In June, the Bloomberg news agency ran a story that was headlined “The Olympics Are a Giant Money Sink. So What?” It tried to push a narrative that the “benefits of staging the games go beyond profit-and-loss accounting”, or, in other words, so what if you spend loads of tax money on an event that will leave a vague legacy, fond, fading memories and broken promises.

“You can’t blame Britons for looking back fondly on the 2012 London Olympics. It was possibly the last time the country did anything really well in the eyes of the world, an unqualified sporting success and an optimistic celebration of openness and diversity. After a decade marked by Brexit, public health failures, economic crisis and rising anti-immigration rhetoric, it’s small wonder the games retain a warm glow for many. But were they worth the money?” asked Bloomberg.

The London Games were budgeted to cost £2.4bn. They ended costing three times that, at almost £9bn. Some estimates reckon it was closer to £11bn. Every medal won by the Great Britain team cost an average of just over £4.5m. The legacy was supposed to be, according to the promises, a fitter country of Britons, less obesity, more jobs and low-cost housing in London. The bid, won in 2005, promised to be a “model for social inclusion”, with 30,000 new homes built to provide “affordable housing”. Except, well, they didn’t. 

As of 2022, 10 years after the Games, just 13,000 homes were built on the Olympic site. The athletes’ village was rebranded. Flats were available on the Olympic site for £1,750 a month, probably more now.

It is not just the organisers of the London Olympics that didn’t know how to stick to budgets. An Oxford University report found that every Games held since 1960 has run over budget, “the highest overrun on record for any type of megaproject”, which was more than “roads, bridges, dams and other major undertakings”.

Before the Tokyo Olympics were held in 2021, the New York Times quoted a Journal of Economic Perspectives report that “examined how rosy projections of the Games’ economic impact — usually commissioned by organisations with an interest in their city’s hosting the spectacle — stacked up to reality. It concluded that actual effects ‘are either near-zero or a fraction of that predicted prior to the event’.”

Andrew Zimbalist, a professor at Smith College and author of three books on the economics of the Olympics, believes the reasons cities continue bidding for the Games is the influence of construction giants, trade unions and investment bankers, who will make billions of dollars in contracts and then hire a consultancy firm to dream up a report to make it all seem worthwhile, the “legacy”.

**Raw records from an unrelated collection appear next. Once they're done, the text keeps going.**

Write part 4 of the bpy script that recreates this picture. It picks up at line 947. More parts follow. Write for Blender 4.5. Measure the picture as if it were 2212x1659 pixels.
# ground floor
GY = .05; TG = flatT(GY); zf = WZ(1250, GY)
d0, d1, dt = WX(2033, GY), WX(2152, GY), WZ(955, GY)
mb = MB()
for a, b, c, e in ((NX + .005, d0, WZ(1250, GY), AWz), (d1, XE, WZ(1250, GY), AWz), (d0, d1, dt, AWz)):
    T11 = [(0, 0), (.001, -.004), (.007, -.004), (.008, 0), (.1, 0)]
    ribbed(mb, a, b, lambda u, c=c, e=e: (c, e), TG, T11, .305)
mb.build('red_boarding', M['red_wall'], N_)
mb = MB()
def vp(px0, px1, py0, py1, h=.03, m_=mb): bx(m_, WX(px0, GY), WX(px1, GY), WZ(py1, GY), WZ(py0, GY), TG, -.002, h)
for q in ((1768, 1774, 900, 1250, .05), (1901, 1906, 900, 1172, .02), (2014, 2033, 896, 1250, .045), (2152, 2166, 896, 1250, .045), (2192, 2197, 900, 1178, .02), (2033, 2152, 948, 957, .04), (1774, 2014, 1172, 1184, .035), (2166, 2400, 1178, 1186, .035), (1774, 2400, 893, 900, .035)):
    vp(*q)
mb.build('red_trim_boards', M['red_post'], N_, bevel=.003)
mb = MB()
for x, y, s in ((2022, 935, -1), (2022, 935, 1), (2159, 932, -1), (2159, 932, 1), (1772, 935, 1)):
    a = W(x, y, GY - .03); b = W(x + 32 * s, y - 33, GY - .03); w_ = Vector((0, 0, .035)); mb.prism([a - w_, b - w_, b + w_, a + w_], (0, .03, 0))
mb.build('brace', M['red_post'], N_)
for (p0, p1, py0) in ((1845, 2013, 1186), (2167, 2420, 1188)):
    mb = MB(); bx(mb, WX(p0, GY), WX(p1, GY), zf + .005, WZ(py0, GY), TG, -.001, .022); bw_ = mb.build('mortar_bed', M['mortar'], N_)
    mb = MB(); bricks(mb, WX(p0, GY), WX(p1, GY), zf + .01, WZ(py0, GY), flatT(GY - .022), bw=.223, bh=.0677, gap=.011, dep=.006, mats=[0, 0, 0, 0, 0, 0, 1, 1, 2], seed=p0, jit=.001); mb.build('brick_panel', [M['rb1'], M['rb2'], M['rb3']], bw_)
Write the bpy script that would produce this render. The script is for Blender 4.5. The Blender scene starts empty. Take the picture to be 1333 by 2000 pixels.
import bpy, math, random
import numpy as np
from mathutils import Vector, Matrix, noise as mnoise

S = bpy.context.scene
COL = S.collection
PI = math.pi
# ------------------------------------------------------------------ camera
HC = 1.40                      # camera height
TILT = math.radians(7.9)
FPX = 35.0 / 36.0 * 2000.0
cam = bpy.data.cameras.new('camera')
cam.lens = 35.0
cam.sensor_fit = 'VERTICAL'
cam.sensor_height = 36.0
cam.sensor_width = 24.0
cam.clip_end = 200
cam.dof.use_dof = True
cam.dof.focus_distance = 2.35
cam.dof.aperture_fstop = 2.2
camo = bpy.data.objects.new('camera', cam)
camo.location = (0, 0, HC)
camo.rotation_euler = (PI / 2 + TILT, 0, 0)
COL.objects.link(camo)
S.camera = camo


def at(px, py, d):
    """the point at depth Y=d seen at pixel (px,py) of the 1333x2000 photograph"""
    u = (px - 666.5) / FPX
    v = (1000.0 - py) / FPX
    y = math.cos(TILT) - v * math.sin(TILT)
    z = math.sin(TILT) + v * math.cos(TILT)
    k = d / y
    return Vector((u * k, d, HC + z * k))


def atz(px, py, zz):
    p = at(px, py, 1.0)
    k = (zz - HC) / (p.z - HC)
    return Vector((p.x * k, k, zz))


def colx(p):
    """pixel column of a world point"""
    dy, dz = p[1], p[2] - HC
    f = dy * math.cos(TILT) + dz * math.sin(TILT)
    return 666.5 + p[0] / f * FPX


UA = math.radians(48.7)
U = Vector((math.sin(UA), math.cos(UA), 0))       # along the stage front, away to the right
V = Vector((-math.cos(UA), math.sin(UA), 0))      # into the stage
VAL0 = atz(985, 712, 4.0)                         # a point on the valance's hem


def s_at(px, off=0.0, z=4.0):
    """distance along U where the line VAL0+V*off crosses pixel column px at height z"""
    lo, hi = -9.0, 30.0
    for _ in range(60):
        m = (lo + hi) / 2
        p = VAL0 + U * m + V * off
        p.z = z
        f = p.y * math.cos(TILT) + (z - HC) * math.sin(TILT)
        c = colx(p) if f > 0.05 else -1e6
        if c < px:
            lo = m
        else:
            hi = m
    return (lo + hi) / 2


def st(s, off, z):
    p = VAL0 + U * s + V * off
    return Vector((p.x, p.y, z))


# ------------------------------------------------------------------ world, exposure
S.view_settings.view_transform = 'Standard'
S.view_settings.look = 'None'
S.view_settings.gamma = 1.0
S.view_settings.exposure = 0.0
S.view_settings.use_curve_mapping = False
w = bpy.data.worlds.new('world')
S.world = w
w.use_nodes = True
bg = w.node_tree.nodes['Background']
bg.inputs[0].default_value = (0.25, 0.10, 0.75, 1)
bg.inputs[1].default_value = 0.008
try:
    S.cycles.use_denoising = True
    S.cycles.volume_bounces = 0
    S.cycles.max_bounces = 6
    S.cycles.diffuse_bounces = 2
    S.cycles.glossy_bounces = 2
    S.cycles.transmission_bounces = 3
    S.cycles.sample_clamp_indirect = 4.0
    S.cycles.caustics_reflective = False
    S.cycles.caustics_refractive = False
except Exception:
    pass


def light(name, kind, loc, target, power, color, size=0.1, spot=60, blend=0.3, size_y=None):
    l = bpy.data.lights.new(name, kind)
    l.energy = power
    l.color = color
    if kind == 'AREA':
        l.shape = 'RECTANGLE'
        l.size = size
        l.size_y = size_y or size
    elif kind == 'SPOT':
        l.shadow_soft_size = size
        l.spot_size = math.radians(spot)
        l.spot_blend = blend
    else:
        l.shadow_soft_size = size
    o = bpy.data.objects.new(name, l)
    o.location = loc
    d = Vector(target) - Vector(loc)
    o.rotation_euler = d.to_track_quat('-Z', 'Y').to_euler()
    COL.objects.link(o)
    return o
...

How to fix it? Zimbalist has a solution, one that will struggle to find purchase: “If we were living in a rational world, we would have the same city hosting the Games every two years. There’s no reason to rebuild the Olympic Shangri-La every four years. It doesn’t make sense for the cities. It certainly makes no sense from the standpoint of climate change. When the modern Olympics were created in 1896, we didn’t have international telecommunications and international jet travel. So in order to have the world participate in and enjoy the Olympics, you had to move it around. We don’t have to do that anymore.”

It makes sense. Let us hope the Commonwealth Games Federation pays heed.